Exercise description:
Print verbatim the opening line of the material and every subsequent line through the one containing "R = math.radians".
------ Dataset extract ------
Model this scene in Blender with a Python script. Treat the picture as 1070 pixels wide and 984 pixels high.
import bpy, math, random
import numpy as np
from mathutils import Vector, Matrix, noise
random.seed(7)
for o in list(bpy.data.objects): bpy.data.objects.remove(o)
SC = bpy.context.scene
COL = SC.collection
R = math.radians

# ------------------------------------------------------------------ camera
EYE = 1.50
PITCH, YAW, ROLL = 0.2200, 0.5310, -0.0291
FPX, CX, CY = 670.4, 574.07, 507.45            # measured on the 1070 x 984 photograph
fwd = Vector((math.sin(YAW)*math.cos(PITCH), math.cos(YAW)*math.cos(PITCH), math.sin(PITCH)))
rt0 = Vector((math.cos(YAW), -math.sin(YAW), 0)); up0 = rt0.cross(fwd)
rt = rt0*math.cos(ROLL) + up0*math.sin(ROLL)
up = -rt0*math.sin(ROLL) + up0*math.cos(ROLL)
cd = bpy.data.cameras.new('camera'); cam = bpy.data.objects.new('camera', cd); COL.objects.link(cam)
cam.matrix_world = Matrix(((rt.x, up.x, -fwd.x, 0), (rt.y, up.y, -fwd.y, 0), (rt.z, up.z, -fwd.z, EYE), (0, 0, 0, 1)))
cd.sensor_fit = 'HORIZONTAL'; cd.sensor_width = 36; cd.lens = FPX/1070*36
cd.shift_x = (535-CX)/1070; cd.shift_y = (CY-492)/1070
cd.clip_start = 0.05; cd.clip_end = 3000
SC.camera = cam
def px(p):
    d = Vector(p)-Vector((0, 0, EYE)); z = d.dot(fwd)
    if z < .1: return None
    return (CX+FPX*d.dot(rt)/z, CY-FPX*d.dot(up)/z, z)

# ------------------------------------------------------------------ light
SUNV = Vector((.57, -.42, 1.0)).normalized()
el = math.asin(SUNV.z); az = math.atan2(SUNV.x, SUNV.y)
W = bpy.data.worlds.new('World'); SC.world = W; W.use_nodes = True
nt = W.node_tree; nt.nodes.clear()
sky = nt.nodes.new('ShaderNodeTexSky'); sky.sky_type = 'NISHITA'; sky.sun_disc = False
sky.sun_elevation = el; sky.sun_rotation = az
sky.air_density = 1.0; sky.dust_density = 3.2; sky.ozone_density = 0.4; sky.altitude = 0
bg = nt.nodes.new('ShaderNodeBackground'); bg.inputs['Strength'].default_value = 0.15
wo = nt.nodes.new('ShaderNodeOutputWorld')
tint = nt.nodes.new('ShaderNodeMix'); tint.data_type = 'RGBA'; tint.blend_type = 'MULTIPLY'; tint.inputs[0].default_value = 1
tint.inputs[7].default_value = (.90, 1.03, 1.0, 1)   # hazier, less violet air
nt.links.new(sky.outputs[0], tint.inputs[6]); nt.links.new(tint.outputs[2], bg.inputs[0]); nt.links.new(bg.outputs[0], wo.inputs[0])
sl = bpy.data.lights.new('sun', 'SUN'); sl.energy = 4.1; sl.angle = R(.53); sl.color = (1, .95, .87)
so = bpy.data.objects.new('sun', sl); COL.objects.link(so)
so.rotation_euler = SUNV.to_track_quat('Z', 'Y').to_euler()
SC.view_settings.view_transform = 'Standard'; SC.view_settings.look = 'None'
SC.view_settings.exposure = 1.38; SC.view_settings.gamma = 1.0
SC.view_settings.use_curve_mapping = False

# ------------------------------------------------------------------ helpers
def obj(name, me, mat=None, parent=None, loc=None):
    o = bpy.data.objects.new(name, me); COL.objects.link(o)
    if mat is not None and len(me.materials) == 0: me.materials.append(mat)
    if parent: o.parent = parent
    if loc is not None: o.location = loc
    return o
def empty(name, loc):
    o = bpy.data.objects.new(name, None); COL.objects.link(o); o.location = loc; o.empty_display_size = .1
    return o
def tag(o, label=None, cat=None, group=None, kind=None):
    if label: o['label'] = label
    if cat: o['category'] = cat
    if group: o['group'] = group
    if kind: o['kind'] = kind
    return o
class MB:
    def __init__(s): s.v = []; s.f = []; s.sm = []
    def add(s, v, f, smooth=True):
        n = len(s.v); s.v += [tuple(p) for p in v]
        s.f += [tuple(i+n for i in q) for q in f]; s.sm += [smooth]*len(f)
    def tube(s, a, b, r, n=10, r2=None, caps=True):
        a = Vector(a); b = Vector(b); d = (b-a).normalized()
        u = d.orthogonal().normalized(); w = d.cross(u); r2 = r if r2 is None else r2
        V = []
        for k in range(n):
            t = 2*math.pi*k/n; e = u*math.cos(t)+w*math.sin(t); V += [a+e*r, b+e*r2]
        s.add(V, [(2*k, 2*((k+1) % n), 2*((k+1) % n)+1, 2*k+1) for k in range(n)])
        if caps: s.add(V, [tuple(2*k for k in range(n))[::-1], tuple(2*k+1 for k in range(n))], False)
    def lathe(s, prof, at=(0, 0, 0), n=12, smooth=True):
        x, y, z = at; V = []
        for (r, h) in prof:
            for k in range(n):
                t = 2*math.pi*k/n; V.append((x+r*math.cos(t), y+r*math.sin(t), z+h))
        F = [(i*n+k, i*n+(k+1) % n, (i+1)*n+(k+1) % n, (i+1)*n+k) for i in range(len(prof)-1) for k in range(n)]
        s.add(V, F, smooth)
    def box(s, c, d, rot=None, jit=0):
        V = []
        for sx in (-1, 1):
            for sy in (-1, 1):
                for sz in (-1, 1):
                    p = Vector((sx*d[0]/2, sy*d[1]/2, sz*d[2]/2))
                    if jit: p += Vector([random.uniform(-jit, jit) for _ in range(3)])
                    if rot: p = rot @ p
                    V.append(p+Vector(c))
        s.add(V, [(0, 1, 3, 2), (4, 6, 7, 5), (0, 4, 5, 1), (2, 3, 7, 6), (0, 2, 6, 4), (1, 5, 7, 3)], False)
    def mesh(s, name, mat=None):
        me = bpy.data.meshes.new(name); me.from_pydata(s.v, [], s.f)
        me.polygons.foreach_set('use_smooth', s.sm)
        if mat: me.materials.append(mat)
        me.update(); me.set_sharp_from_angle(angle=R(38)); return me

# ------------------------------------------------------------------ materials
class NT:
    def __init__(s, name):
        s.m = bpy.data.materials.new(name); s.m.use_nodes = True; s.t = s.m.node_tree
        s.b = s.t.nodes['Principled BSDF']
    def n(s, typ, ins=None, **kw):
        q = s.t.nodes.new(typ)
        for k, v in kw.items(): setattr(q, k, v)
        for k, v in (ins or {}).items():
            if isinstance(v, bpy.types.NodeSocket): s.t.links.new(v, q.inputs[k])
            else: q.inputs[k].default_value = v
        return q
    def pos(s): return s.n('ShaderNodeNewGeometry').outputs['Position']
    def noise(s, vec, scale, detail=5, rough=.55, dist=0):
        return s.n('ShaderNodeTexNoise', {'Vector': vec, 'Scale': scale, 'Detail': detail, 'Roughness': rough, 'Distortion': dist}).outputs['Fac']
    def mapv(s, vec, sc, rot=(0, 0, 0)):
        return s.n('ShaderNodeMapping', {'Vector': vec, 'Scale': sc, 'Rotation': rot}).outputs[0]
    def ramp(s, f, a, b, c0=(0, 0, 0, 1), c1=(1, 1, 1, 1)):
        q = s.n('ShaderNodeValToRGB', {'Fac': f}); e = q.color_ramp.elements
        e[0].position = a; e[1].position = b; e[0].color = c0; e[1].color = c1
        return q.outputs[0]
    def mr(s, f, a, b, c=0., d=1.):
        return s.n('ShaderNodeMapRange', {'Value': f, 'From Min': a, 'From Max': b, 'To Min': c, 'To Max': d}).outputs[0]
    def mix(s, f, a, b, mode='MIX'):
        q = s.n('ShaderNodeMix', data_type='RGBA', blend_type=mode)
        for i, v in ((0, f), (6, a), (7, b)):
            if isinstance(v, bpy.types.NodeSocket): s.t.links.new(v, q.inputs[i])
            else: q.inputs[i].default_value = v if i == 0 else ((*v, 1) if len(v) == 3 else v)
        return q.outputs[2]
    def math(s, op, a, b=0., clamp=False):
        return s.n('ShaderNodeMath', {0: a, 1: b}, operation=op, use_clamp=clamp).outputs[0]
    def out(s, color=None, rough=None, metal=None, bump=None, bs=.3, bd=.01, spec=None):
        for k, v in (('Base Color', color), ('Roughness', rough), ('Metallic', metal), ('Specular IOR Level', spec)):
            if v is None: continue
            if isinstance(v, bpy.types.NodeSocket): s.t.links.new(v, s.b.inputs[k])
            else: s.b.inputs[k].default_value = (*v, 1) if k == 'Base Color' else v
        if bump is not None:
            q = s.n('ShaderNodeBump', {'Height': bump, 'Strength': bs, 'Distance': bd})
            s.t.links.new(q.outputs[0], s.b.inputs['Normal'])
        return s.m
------
Answer below:
Model this scene in Blender with a Python script. Treat the picture as 1070 pixels wide and 984 pixels high.
import bpy, math, random
import numpy as np
from mathutils import Vector, Matrix, noise
random.seed(7)
for o in list(bpy.data.objects): bpy.data.objects.remove(o)
SC = bpy.context.scene
COL = SC.collection
R = math.radians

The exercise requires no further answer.